Pick your business book sentiment – Hedgehog from Collins, Blue Ocean from Kim and Mauborgne or Execution from Bossidy and Charan – since so many apply but research suppliers have a real opportunity (or need) to figure out what business they are in and more importantly, what services the vast majority of clients actually need. Here are some thoughts on where the opportunity exists and indirectly, how to address the INDICTMENT.
1) Clients do not need a ton of additional data. They are swimming in it.
2) Clients have a lot of existing programs, systems, KPIs and processes.

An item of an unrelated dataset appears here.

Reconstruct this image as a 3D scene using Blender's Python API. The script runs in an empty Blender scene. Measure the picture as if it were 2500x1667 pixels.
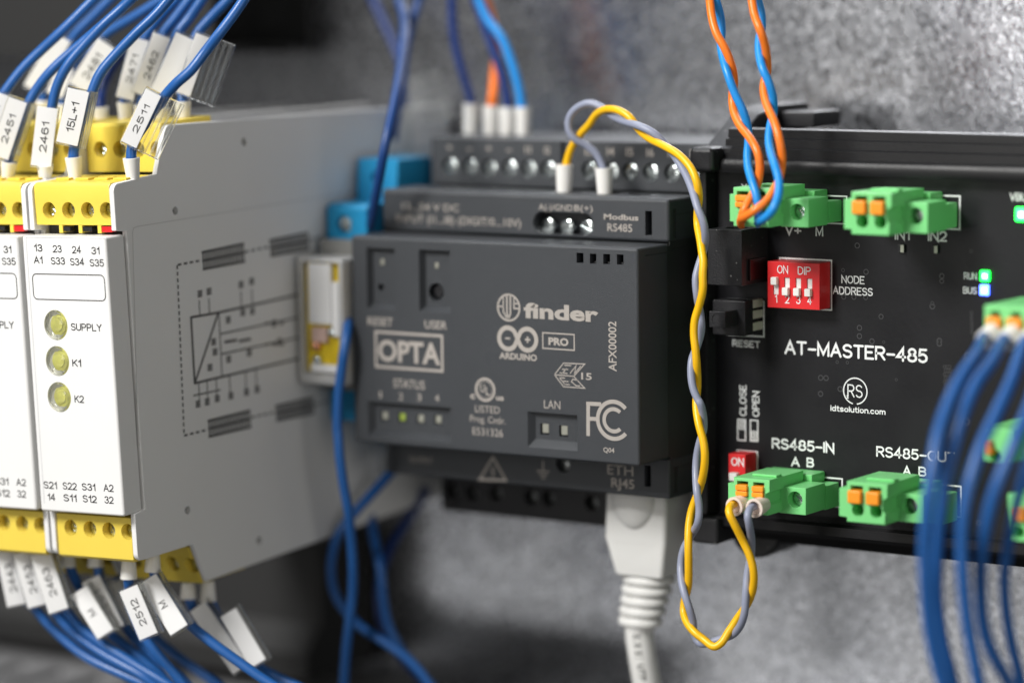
import bpy, bmesh, math, random
from mathutils import Vector, Matrix, Quaternion
random.seed(7)
scene = bpy.context.scene
C = scene.collection
S = 0.001                                   # everything below is written in millimetres

# ------------------------------------------------------------------ camera
CAM = Vector((333.37, -555.14, 58.24))
FPX, PCX, PCY = 8000.0, 1250.0, 833.5
YAW, PITCH, ROLL = math.radians(33.21), math.radians(6.74), math.radians(0.66)
def cam_axes():
    cy, sy, cp, sp = math.cos(YAW), math.sin(YAW), math.cos(PITCH), math.sin(PITCH)
    f = Vector((-sy*cp, cy*cp, -sp)); r = Vector((cy, sy, 0)); d = f.cross(r)
    c, s = math.cos(ROLL), math.sin(ROLL)
    return c*r+s*d, -s*r+c*d, f
RX, RD, RF = cam_axes()
cd = bpy.data.cameras.new('camera'); co = bpy.data.objects.new('camera', cd); C.objects.link(co)
M = Matrix.Identity(4)
for i in range(3):
    M[i][0] = RX[i]; M[i][1] = -RD[i]; M[i][2] = -RF[i]; M[i][3] = CAM[i]*S
co.matrix_world = M
cd.sensor_width = 36; cd.sensor_fit = 'HORIZONTAL'; cd.lens = FPX/2500*36
cd.clip_start = 0.02; cd.clip_end = 20
cd.dof.use_dof = True; cd.dof.focus_distance = 0.653; cd.dof.aperture_fstop = 5.0; cd.dof.aperture_blades = 0
scene.camera = co

# ------------------------------------------------------------------ light
w = bpy.data.worlds.new('World'); scene.world = w; w.use_nodes = True
w.node_tree.nodes['Background'].inputs[0].default_value = (1.0, 0.985, 0.95, 1)
w.node_tree.nodes['Background'].inputs[1].default_value = 0.09
scene.view_settings.view_transform = 'Standard'; scene.view_settings.look = 'None'
scene.view_settings.exposure = 0.0; scene.view_settings.gamma = 1.0
def area(name, loc, target, sx, sy, power, col):
    l = bpy.data.lights.new(name, 'AREA'); l.shape = 'RECTANGLE'; l.size = sx*S; l.size_y = sy*S
    l.energy = power; l.color = col
    o = bpy.data.objects.new(name, l); C.objects.link(o); o.location = Vector(loc)*S
    o.rotation_euler = (Vector(target)-Vector(loc)).to_track_quat('-Z', 'Y').to_euler()
area('key_softbox', (-270, -740, 570), (-10, 0, -20), 340, 280, 12.2, (1, 0.985, 0.96))
area('overhead_strip', (-350, -60, 620), (-10, 0, -20), 460, 260, 2.1, (0.96, 0.98, 1))
area('side_bounce', (560, -420, 60), (-70, 0, -20), 420, 420, .95, (1, .97, .92))
area('floor_bounce', (-420, -700, -330), (20, 60, -90), 520, 130, .34, (1, .98, .95))
area('front_fill', (-230, -840, 130), (30, 60, -30), 150, 380, 1.05, (1, 0.97, 0.93))

# ------------------------------------------------------------------ helpers
def at(px, py, ax, val):
    """place in the cabinet (mm) seen at photo pixel px,py on the plane axis ax = val"""
    v = RX*((px-PCX)/FPX) + RD*((py-PCY)/FPX) + RF
    return CAM + v*((val-CAM[ax])/v[ax])
def aty(px, py, y): return at(px, py, 1, y)
def depth(p): return (Vector(p)-CAM).dot(RF)

FRAMES = {}
def thing(name, label, cat, loc, group=None, rot=None):
    o = bpy.data.objects.new(name, None); C.objects.link(o); o.empty_display_size = 0.005
    o.location = Vector(loc)*S
    if rot: o.rotation_euler = rot
    o['label'] = label; o['category'] = cat
    if group: o['group'] = group
    FRAMES[o.name] = Vector(loc)
    return o
def tag(o, label=None, cat=None, group=None, kind=None):
    if label: o['label'] = label
    if cat: o['category'] = cat
    if group: o['group'] = group
    if kind: o['kind'] = kind
    return o
def obj(name, me, mat, parent=None, local=False, smooth=40):
    """link a mesh written in world mm (or the parent's own mm when local) as one object"""
    if isinstance(me, bmesh.types.BMesh):
        bm = me; me = bpy.data.meshes.new(name); bm.to_mesh(me); bm.free()
    off = Vector((0, 0, 0))
    if parent is not None and not local:
        p = parent
        while p is not None:
            off += p.location/S; p = p.parent
    me.transform(Matrix.Scale(S, 4) @ Matrix.Translation(-off))
    me.materials.clear(); me.materials.append(mat)
    if smooth:
        me.polygons.foreach_set('use_smooth', [True]*len(me.polygons))
        me.set_sharp_from_angle(angle=math.radians(smooth))
    o = bpy.data.objects.new(name, me); C.objects.link(o)
    if smooth and smooth <= 45: m_ = o.modifiers.new('normals', 'WEIGHTED_NORMAL'); m_.keep_sharp = True; m_.weight = 90
    if parent is not None: o.parent = parent
    return o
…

The best route “in” is to figure out how to augment what they already have instead of replacing it.
3) Data linkage b/n survey data and transactional/behavior data is where great firms and suppliers will go. Including unstructured data in the models is the next, next thing.
4) Strategy is overrated. If you can’t break it down into manageable parts that can be tasked with people, tasks, process and timeline then it won’t happen.
5) Suppliers who decide great insight is enough will be on the outside looking in.
6) Aggregate or segment level anything is all good and well but if you don't also help clients remediate and/or relationship build at the individual customer level you are missing a big opportunity.
To keep true to the original intent of this post here is a link to a slideshare presentation, http://www.slideshare.net/garr/brain-rules-for-presenters, highlighting some recommendations from Dr. John Medina’s Brain Rules. One of his first recommendations: Throw away whatever deck you are using. The reason: it almost certainly violates most of the rules around how the brain (i.e. your client) processes information.